Nous aimons travailler les relations familiales et les univers mentaux des personnages. Les espaces et les décors sont aussi des points de départ structurants pour nos créations. Dans la trilogie Le Jardin (2002), Le Salon (2004) et Le Sous-sol (2007), par exemple, on se promenait à travers une maison enterrée par le temps. Cet espace physique nous donnait une base dramaturgique très forte : la maison, qui enferme des histoires familiales. Nous plaçons les personnages dans un contexte immédiatement identifiable et une scénographie hyperréaliste, souvent en huis clos.
La dimension psychologique est en effet très présente dans vos œuvres, qui semblent toujours suivre un cheminement onirique, dans un temps flottant propre au rêve. Comment travaillez-vous la trame et le déroulement de vos pièces ?
Certaines pièces sont plus narratives que d’autres, mais le déroulement de l’action suit rarement un cours logique ou chronologique. Nous représentons le temps des rêves et du subconscient, le temps d’un monde mental. Alors que nous discutons ensemble en ce moment, ta pensée peut s’échapper quelques secondes, avant de revenir à notre conversation. C’est ce genre de temps que nous cherchons à mettre en scène, en l’étirant, en laissant l’histoire bifurquer pour suivre un personnage dans ses pensées, puis revenir à son objet. Ce procédé permet de faire un zoom et d’amplifier certaines sensations ou certains souvenirs.
Quel a été le point de départ de la nouvelle trilogie Vader-Moeder-Kinderen ?
Après Caravana, notre première performance, Franck et moi avons créé la trilogie Le Jardin, Le Salon et Le Sous-sol, qui racontait déjà une histoire familiale. Dans les pièces qui ont suivi (32 rue Vandenbranden et A louer), nous sommes passés de l’échelle de la famille à celle d’une petite communauté. Avec Vader (Père), Moeder (Mère) et Kinderen (Enfants), nous revenons à ces figures familiales, dans une nécessité d’aller au plus près de ce qu’est le père, la mère et la relation parents-enfants.

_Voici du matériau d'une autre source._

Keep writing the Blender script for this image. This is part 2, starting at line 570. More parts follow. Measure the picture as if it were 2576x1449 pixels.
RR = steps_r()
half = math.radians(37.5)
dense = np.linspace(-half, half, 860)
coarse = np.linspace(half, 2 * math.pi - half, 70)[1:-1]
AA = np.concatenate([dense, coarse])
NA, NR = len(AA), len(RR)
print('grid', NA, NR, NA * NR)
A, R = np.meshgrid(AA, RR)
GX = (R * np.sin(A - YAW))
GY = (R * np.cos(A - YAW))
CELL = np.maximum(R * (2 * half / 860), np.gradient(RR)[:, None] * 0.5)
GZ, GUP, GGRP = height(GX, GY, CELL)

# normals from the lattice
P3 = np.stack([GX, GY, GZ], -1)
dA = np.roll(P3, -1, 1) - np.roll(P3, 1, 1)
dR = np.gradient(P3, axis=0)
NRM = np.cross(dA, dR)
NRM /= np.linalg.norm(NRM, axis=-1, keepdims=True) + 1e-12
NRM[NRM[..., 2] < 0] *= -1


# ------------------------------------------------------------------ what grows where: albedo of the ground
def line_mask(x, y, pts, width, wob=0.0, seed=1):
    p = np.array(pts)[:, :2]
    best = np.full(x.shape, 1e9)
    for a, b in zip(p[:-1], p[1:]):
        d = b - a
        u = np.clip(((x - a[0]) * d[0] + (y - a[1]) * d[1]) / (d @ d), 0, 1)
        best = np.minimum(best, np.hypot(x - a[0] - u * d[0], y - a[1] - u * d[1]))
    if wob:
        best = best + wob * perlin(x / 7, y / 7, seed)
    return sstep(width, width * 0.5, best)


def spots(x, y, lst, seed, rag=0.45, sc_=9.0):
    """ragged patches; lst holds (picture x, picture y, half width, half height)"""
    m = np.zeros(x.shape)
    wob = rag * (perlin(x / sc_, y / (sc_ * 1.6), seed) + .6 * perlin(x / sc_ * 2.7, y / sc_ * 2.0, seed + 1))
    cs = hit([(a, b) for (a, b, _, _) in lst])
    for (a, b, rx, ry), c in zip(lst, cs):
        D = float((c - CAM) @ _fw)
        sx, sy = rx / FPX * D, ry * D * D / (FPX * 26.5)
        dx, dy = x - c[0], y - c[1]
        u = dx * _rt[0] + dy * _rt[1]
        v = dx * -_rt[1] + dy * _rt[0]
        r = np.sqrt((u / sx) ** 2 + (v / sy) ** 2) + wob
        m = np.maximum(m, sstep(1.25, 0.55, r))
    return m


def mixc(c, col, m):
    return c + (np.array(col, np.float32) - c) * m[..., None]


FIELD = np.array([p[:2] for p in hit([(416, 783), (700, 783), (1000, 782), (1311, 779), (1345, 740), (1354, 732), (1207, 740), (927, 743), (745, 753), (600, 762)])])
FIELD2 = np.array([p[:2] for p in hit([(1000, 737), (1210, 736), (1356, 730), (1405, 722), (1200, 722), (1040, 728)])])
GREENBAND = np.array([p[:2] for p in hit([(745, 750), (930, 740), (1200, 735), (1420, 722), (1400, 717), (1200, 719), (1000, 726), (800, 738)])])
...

De quoi parle Moeder, votre nouvelle création actuellement en tournée ?
Moeder ne parle pas d’une mère, mais de plusieurs mères. On parle de la maternité, de l’absence, du manque. La pièce fouille dans la mémoire et dans le subconscient pour mettre à jour ce que la mère porte comme désirs, peurs, souffrances ou violence. Pour cette pièce, je voulais un décor qui puisse représenter plusieurs espaces, à l’image de la multiplicité des mères. L’action se déroule dans un musée, mais qui peut aussi être vu comme un lieu d’exposition privé, où seraient exposés des tableaux et des photos de famille. Une salle d’enregistrement vitrée en fond de scène représente une salle funéraire au début de la pièce, puis une maternité, ou encore une couveuse. Moeder s’ouvre sur des funérailles pour remonter ensuite le fil des souvenirs. Grâce au traitement aseptisé et muséal de la mise en scène, et de la distance qu’il y a entre les personnages, on évoque aussi le processus de mise à distance dans la mémoire, en particulier aux moments intenses de la vie. Moeder n’est pas une catharsis, mais il est certain que j’y ai projeté beaucoup de moi-même, y compris inconsciemment. L’idée de musée est notamment une référence aux funérailles de ma mère, où nous avions exposé des tableaux.
Dans Moeder, vous avez réalisé un travail spécifique sur le son, grâce à une captation live de bruitages et de sons réalisés par les interprètes. D’où vous est venue cette idée ?
Ma sœur, qui est poète, avait dédié à ma mère au moment de ses funérailles les mots « Ma Mère, premier son en moi ». Je suis repartie de cette idée et ai fait des recherches sur le son avec un « foley » (bruiteur). Ce travail est particulièrement intéressant car il permet d’amplifier certaines choses qui se passent sur scène ou d’en évoquer d’autres, qui sont absentes. Cela m’a également permis d’introduire l’eau sur scène, élément très lié à la mère, grâce à des sons de liquide. Il arrive que la mémoire cristallise certains sons et que les sons nous transportent vers certains mondes. Mis en scène et amplifiés, les sons expriment les souvenirs des personnages. Cette recherche s’inscrit dans le développement plus général de procédés cinématographiques dans notre travail. On utilise de plus en plus d’outils venus du cinéma dans nos scénographies et dans nos constructions dramaturgiques. Le cinéma permet de faire des gros plans ou de passer d’une scène ou d’un espace à l’autre. Nous essayons sur scène de reproduire ce que fait la caméra, de nous rapprocher, de ralentir le temps, de faire un zoom sur cette histoire de père ou de mère.